Já no final, D. António Marto confessa que a preparação para ir a Roma receber o cardinalato foi fácil. "Não tinha de falar. Estava calmo quando vi os outros a subir as escadas, mas quando chegou à minha vez senti um peso. Não de medo, receio, mas de uma responsabilidade nova", desabafa.

Está habituado a ser surpreendido, foi assim quando lhe disseram que ia ser bispo em 2006 e queria continuar em Viseu, mas agora "não se pode dizer não ao Papa." Pelo contrário, quando chegou a Roma levava uma frase preparada para dizer e ver a reação dele: "Nossa Senhora e os pastorinhos agradecem o dom que quis fazer a Fátima com o cardinalato. E ele, que tem sempre uma resposta pronta, diz-me: "E tu? És o representante deles, és?" Ri-me. Mais tarde, quando fomos visitar o Papa emérito, Bento XVI, fui no bus dele, não me sentei ao lado por timidez, mas ele viu-me entrar e volta a dizer: "Não te esqueças de que o cardinalato foi uma carícia de Nossa Senhora para contigo." Eu ri-me, mas não me calei: "Acredito, eu não tenho méritos, mas a carícia chegou através do Papa Francisco. Ele riu-se."

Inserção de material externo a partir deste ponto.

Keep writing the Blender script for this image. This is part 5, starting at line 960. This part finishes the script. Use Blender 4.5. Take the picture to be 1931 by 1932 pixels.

O almoço termina com um passeio pelos jardins da casa, António Augusto dos Santos Marto escolheu esta missão aos 10 anos, mas garante que nunca se imaginou num colégio cardinalício a escolher um papa e muito menos ser ele o eleito. "Isso nem pensar", afirma. "E Jorge Bergoglio, imaginou-o?", perguntamos. A resposta também é pronta: "Temos um Papa da América Latina, agora se calhar vem um da Ásia", ri-se.